Social media companies are particularly “nefarious” because they have enormous influence on how people think and behave without them even being aware of it, he said. He compared social media companies with casinos, “deliberately [engineering] addiction to the services they provide.

“Something very harmful and maybe irreversible is happening to human attention in our digital age. Not just distraction or addiction; social media companies are inducing people to give up their autonomy. The power to shape people’s attention is increasingly concentrated in the hands of a few companies,” he said.

Soros’s criticisms echo the words of founding Facebook president Sean Parker, who in November publicly stated that Facebook’s founders intended for the network to be addictive, and to “[exploit] a vulnerability in human psychology”.

Soros referred to the influence that social media companies can have on elections – particularly on the 2016 US presidential election – when exploited to spread misinformation and material intended to radicalise.

“Internet monopolies have neither the will nor the inclination to protect society against the consequences of their actions,” he added.

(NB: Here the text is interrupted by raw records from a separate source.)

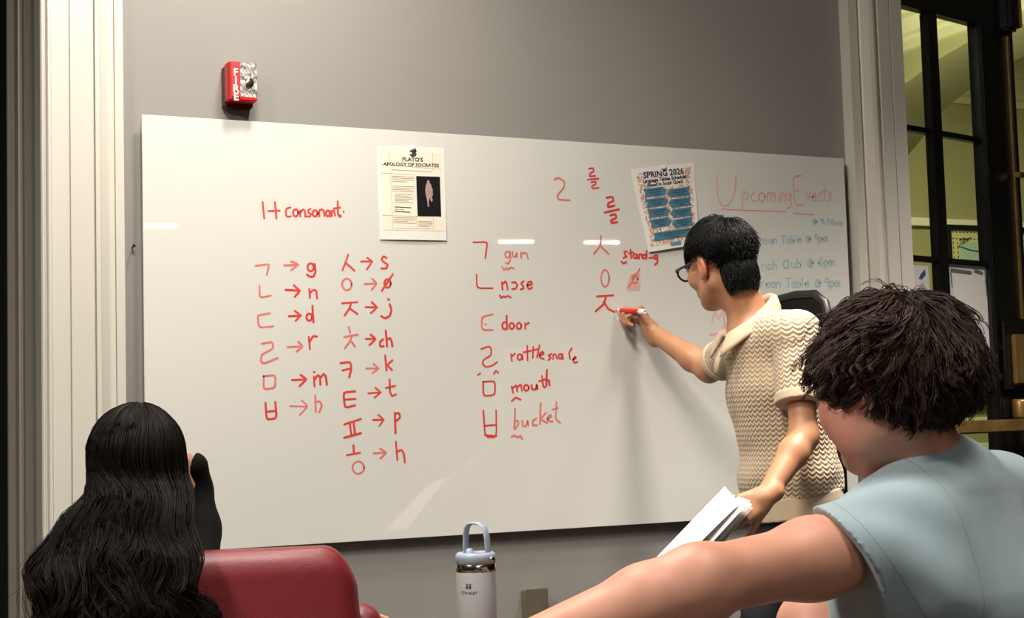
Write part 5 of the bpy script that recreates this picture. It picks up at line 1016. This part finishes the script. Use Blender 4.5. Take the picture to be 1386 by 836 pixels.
def long_hair(n, seed, rr, loose):
    r = np.random.default_rng(seed); K = 30; P = np.zeros((n, K, 3)); u = r.uniform(-1, 1, n); lay = r.uniform(0, 1, n); nzA, nzB, nzC = VN(16, seed+1), VN(45, seed+2), VN(26, seed+3); fray = r.normal(size=(n, 3))*np.array([1,1,.2]); part = hw.w(0,.02,.126)
    for j in range(n):
        pass
    th = u*2.15                                        # angle around the head measured from straight back
    start = np.array([hw.w(.012*np.sign(a), .055-.11*l, .128-.004*abs(a)) for a, l in zip(u, r.uniform(0, 1, n))])
    side = np.stack([np.sin(th), -np.cos(th)], 1)       # head frame x, y
    for i in range(K):
        t = i/(K-1)
        if t < .30:
            a = .06 + t/.30*(math.pi*.5-.06); rad = 1.035 + .05*lay; q = np.stack([side[:,0]*math.sin(a)*r3[0]*rad, c3[1] + side[:,1]*math.sin(a)*r3[1]*rad, c3[2] + math.cos(a)*r3[2]*rad + 0*lay], 1); p = to_world(hw, q); base = start*(1-min(1, t/.10)) + p*min(1, t/.10); P[:,i] = p
        else:
            s = (t-.30)/.70; a = P[:,i-1] if s == 0 else None
            q0 = np.stack([side[:,0]*r3[0]*(1.02+.05*lay), c3[1]+side[:,1]*r3[1]*(1.02+.05*lay), 0*lay+c3[2]], 1); p0 = to_world(hw, q0)
            z_ = p0[:,2]*(1-s) + (end3[2]+.10*lay)*s
            # the curtain's axis and its half widths at that height
            zs_ = np.array([end3[2], low3[2], mid3[2], neck3[2], top3[2]]); ax_ = np.stack([end3, low3, mid3, neck3, top3]); cx_ = np.interp(z_, zs_, ax_[:,0]); cy_ = np.interp(z_, zs_, ax_[:,1]); hw_ = np.interp(z_, zs_, [.140,.126,.106,.091,.080]); hd_ = np.interp(z_, zs_, [.036,.044,.054,.072,.078])
            du = np.clip(th/2.15, -1, 1); off = XH[None]*(np.sin(du*1.57)*hw_*(.86+.20*lay))[:,None] - YH[None]*(np.cos(du*1.75)*hd_*(.8+.4*lay))[:,None]
            tgt = np.stack([cx_, cy_, z_], 1) + off; b = min(1, s/.30); b = b*b*(3-2*b); p = np.concatenate([(p0*(1-b) + tgt*b)[:,:2], z_[:,None]], 1)
            am = (.002 + .014*s)*(1+loose); wv_ = .011*s*np.sin(z_*58 + 2.2*nzC(p*[1,1,.15])[:,0]); p = p + XH[None]*wv_[:,None]*(1+loose) - YH[None]*(.006*s*np.cos(z_*58+1+2.2*nzC(p*[1,1,.15])[:,1]))[:,None] + fray*s*s*.016*(1+loose); p = p + nzA(p*[1,1,.8] + lay[:,None]*.12)*am*np.array([1,1,.25]) + nzB(p)*(.0012+.0085*s*s)*(1+loose); P[:,i] = p
    return P, np.linspace(rr[0], rr[1], K)[None]*r.uniform(.7, 1.3, (n, 1))*np.ones((n, K))
Pg, _ = long_hair(1000, 81, (.0013, .0008), .25); Pp = clumps(Pg, 8, .0060, 82, .25, .25); M_hair3.node_tree.nodes['Principled BSDF'].inputs['Specular IOR Level'].default_value = .16; strands_mesh('hair', Pp, radii_of(len(Pp), 30, .0010, .0006, 83), M_hair3, woman)
Pg, _ = long_hair(300, 91, (.0006, .0003), 1.0); strands_mesh('loose_hair', Pg, radii_of(300, 30, .0006, .0003, 93), M_hair3, woman)

# ================================================================== bottle, table, office chair
bt_ = at(643.5, 748, 2.62); tz = bt_[2] - .185
tb = empty('table', (bt_[0]+.25, bt_[1]-.1, 0), 'dark table below the frame carrying the steel bottle', 'table'); M_tab = mat('table_top_wood', (92,70,52), .4, noise=(6, .25)); tx0, tx1, ty0, ty1 = bt_[0]-.75, bt_[0]+.24, bt_[1]-1.0, bt_[1]+.25
box('table_top', (tx0, ty0, tz-.035), (tx1, ty1, tz), M_tab, tb, .004)
for x in (tx0+.06, tx1-.06):
    for y in (ty0+.06, ty1-.06): box('leg', (x-.025, y-.025, 0), (x+.025, y+.025, tz-.035), M_dwood, tb, .003)
R0 = .0335; bo = empty('bottle', (bt_[0], bt_[1], tz), 'pale grey steel bottle with blue-grey lid and loop handle', 'bottle'); bc = (bt_[0], bt_[1], tz)
M_bgrey = mat('pale_grey_powder_coat', (158,156,158), .5, bump=(600, .15, .0004)); M_lid = mat('blue_grey_plastic', (158,170,190), .4); M_ss = mat('polished_steel', (190,182,170), .18, metal=1); M_logo = mat('navy_logo', (52,62,92), .4)
H0 = .185
bm = bmesh.new(); lathe(bm, [(0,0),(R0-.006,0),(R0-.002,.003),(R0,.010),(R0,H0-.031),(R0-.0005,H0-.030)], bc, seg=56); bm_obj('body', bm, M_bgrey, bo, True)
bm = bmesh.new(); lathe(bm, [(R0-.0005,H0-.031),(R0,H0-.030),(R0,H0-.018),(R0-.001,H0-.017),(R0-.004,H0-.017)], bc, seg=56); bm_obj('steel_band', bm, M_ss, bo, True)
bm = bmesh.new(); lathe(bm, [(R0-.003,H0-.018),(R0+.0003,H0-.017),(R0+.0006,H0-.006),(R0,H0-.001),(R0-.004,H0+.0015),(R0-.010,H0),(0,H0-.001)], bc, seg=56); bm_obj('lid', bm, M_lid, bo, True)
bm = bmesh.new(); q = np.array(bc)+UP*H0 - XH*.010 - YH*.004; lathe(bm, [(.007,-.001),(.006,.006),(.004,.008),(0,.0085)], q, seg=20); bm_obj('straw_button', bm, M_lid, bo, True)
hv = nrm(XH*.82 - YH*.57); hn = np.cross(hv, UP); bc3 = np.array(bc)
hp = [bc3 + hv*(R0-.006)*c + UP*(H0+z) for c, z in ((-.70,-.004),(-.72,.012),(-.70,.030),(-.60,.042),(-.35,.049),(0,.050),(.40,.049),(.75,.042),(.90,.026),(.95,.006),(.98,-.010))]
bm = bmesh.new(); tube(bm, hp, [.0085]*len(hp), 8, flat=.28, up=hn); bm_obj('handle', bm, M_lid, bo, True)
bm = bmesh.new(); q = bc3 + hv*(R0-.002) + UP*(H0-.010); lathe(bm, [(0,0),(.006,0),(.006,.004),(.004,.0055),(0,.0055)], q, hv, 20); bm_obj('rivet', bm, M_ss, bo, True)
# emblem and name wrapped round the front
fd = nrm(-YH - XH*.10)
def wrap(o_):
    me = o_.data; s = np.cross(UP, fd)
    for v in me.vertices:
        a = v.co.x/R0; w_ = v.co.y; v.co = Vector(bc3 + (fd*math.cos(a) + s*math.sin(a))*(R0+.0004) + UP*w_)
    M = Matrix.Translation(Vector(bc)).inverted(); me.transform(M); o_.parent = bo; return o_
I4 = Matrix.Identity(4); wrap(text('lettering', 'STANLEY', .0062, Matrix.Translation((-.009, H0-.0655, 0)), M_logo, None, 'CENTER', .0001, 1.15))
bm = bmesh.new()
for sx in (-1, 1):
    for pts_ in ([(.0008,.0005),(.0052,.0015),(.0052,.0062),(.0008,.0048)], [(.0008,.0056),(.0052,.0072),(.0044,.0102),(.0030,.0080),(.0008,.0092)]): bm.faces.new([bm.verts.new((sx*x*.9-.009, H0-.0575+y, 0)) for x, y in pts_])
wrap(bm_obj('emblem', bm, M_logo, None))
# high-backed office chair behind the man
oc = at(1070, 430, 4.62); ocz = at(1078, 393, 4.62)[2]; o_ = empty('office_chair', (oc[0], oc[1], 0), 'black high-backed office chair behind the man, at the whiteboard', 'office chair'); M_mesh = mat('black_mesh', (20,20,20), .8, spec=.2, noise=(120, .3)); M_opl = mat('black_plastic', (12,12,12), .4)
of = nrm(XH*.90 + YH*.42); orr = nrm(np.cross(of, UP)); oc0 = np.array([oc[0], oc[1], 0]) + of*.0
def ob_(x, y, z): return oc0 + orr*x + of*y + UP*z
wd = .165
outline = [(-wd*1.18, ocz-.62), (-wd*1.15, ocz-.30), (-wd, ocz-.10), (-wd*.88, ocz-.035), (-wd*.6, ocz-.006), (0, ocz), (wd*.6, ocz-.006), (wd*.88, ocz-.035), (wd, ocz-.10), (wd*1.15, ocz-.30), (wd*1.18, ocz-.62)]
oc0 = oc0 + of*.0
bm = bmesh.new(); tube(bm, [ob_(x, .02-.0*z, z-.012) for x, z in outline] + [ob_(outline[0][0], .02, outline[0][1]-.012)], .013, 8); bm_obj('back_frame', bm, M_opl, o_, True)
bm = bmesh.new(); A__ = [bm.verts.new(ob_(x, .016, z-.012)) for x, z in outline]; B__ = [bm.verts.new(ob_(x, .022, z-.012)) for x, z in outline]; bm.faces.new(A__); bm.faces.new(B__[::-1])
for i in range(len(outline)): bm.faces.new((A__[i], A__[(i+1) % 11], B__[(i+1) % 11], B__[i]))
bm_obj('back_mesh', bm, M_mesh, o_)
zo = ocz-.66; FO = np.stack([orr, of, UP])
bm = bmesh.new(); bx(bm, ob_(0,.27,zo), (.50,.48,.08), FO.T); bm_obj('seat', bm, M_mesh, o_, bevel=.03)
bm = bmesh.new(); tube(bm, [ob_(0,.02,ocz-.60), ob_(0,-.02,zo-.02), ob_(0,.15,zo-.06)], .025, 10); bm_obj('spine', bm, M_opl, o_, True)
bm = bmesh.new(); tube(bm, [ob_(0,.26,zo-.03), ob_(0,.26,.10)], .028, 14); bm_obj('gas_column', bm, M_opl, o_, True)
for sx in (-1, 1): bm = bmesh.new(); tube(bm, [ob_(sx*.24,.2,zo-.02), ob_(sx*.29,.2,zo+.02), ob_(sx*.29,.2,zo+.20), ob_(sx*.29,.10,zo+.21), ob_(sx*.29,.36,zo+.21)], .018, 8); bm_obj('armrest', bm, M_opl, o_, True)
for k in range(5):
    a = k*2*math.pi/5+.3; e_ = ob_(0,.26,0) + np.array([math.cos(a), math.sin(a), 0])*.27; bm = bmesh.new(); tube(bm, [ob_(0,.26,.11), e_+UP*.07], [.028,.018], 8); l_ = bm_obj('leg', bm, M_opl, o_, True)
    bm = bmesh.new(); t_ = np.array([-math.sin(a), math.cos(a), 0]); lathe(bm, [(0,-.015),(.026,-.015),(.028,0),(.026,.015),(0,.015)], e_+UP*.028, t_, 20); bm_obj('caster', bm, M_opl, l_, True)
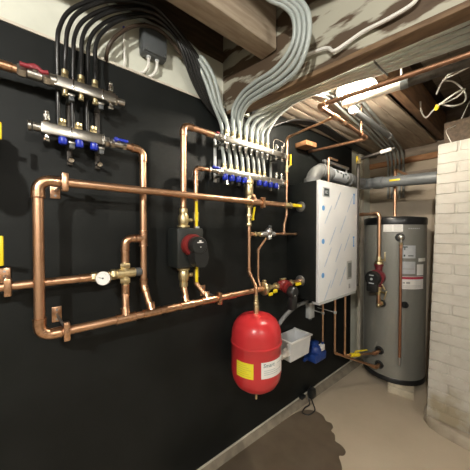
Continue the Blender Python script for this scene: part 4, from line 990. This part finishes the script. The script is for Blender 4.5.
m = MB(); m.nut((GX,2.235,.645),(GX,2.258,.645),.024); m.build('union_nut', BRASS, t)
m = MB(); m.sphere((GX+.004,GY-.012,.64),.016); m.build('drain_cap', BRASS, t)
# tank stubs low
t = thing('copper_elbow', 'upper copper stub elbow at the low front of the tank', 'fitting', (.30,2.2,.235))
pipe_run(t, [(.290,2.158,.238),(.302,2.19,.235),(.302,2.262,.235)], .012, er=1.3)
t = thing('copper_elbow', 'lower copper stub elbow at the low front of the tank', 'fitting', (.30,2.2,.113))
pipe_run(t, [(.272,2.155,.135),(.302,2.195,.113),(.302,2.262,.113)], .012, er=1.3)
# top pipe
t = thing('copper_riser', 'copper pipe rising from the tank top past the vent pipe', 'pipe', (.365,2.395,1.37))
pipe_run(t, [(.365,2.395,1.37),(.365,2.395,1.775),(.365,2.852,1.775)], .011)
coupling(t, (.365,2.395,1.395), (0,0,1), .011, 1.6)
# blocks
def block(c, d, lab, rz=0):
    return rebase(tag(MB().box(c, d, .004, Matrix.Rotation(rz,3,'Z')).build('support_block', mat('pale block', (.62,.55,.42), .8, noise=(.5,.44,.33), scale=20, bump=.3)), lab, 'block', 'tank support blocks'))
block((.452,2.30,-.032), (.175,.14,.0555), 'pale support block under the right front of the grey tank', .25)
block((.20,2.55,-.032), (.12,.20,.0555), 'support block under the left side of the grey tank', .1)

# ------------------------------------------------------------------ world, camera, view
w = bpy.data.worlds.new('World'); SC.world = w; w.use_nodes = True
w.node_tree.nodes['Background'].inputs[0].default_value = (.9,.95,1,1); w.node_tree.nodes['Background'].inputs[1].default_value = .02
cam = bpy.data.cameras.new('camera'); co = bpy.data.objects.new('camera', cam); COL.objects.link(co)
co.location = (1.12,0,1.254); co.rotation_euler = (R(89.0), 0, math.atan(298/245)); cam.sensor_width = 36; cam.lens = 36*245/470; cam.clip_start = .02
SC.camera = co
vs_ = SC.view_settings; vs_.view_transform = 'Standard'; vs_.look = 'None'; vs_.gamma = 1; vs_.use_curve_mapping = False; vs_.exposure = 2.3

He also predicted that the companies may be tempted to compromise their values in order to make headway into the Chinese market, where most popular western websites – including Google, YouTube, Facebook and Twitter – are blocked. This could result in a “web of totalitarian control the likes of which not even Aldous Huxley or George Orwell could have imagined”, he warned.

However, Soros expressed an optimism that stronger regulation – particularly in the EU – would eventually break the dominance of these companies, due to tax policies and other regulations catching up with them. He praised Margrethe Vestager, the EU competition commissioner, for taking a hard line against tech giants in the past, having placed hefty fines on Google, Amazon and Apple.

“It is only a matter of time before the global dominance of the US IT monopolies is broken,” he said. “Davos is a good place to announce that their days are numbered.”

His public scolding of Silicon Valley giants at Davos joined that of Prime Minister Theresa May, who in her address to the conference called on social media and other technology companies to step up to their social responsibilities.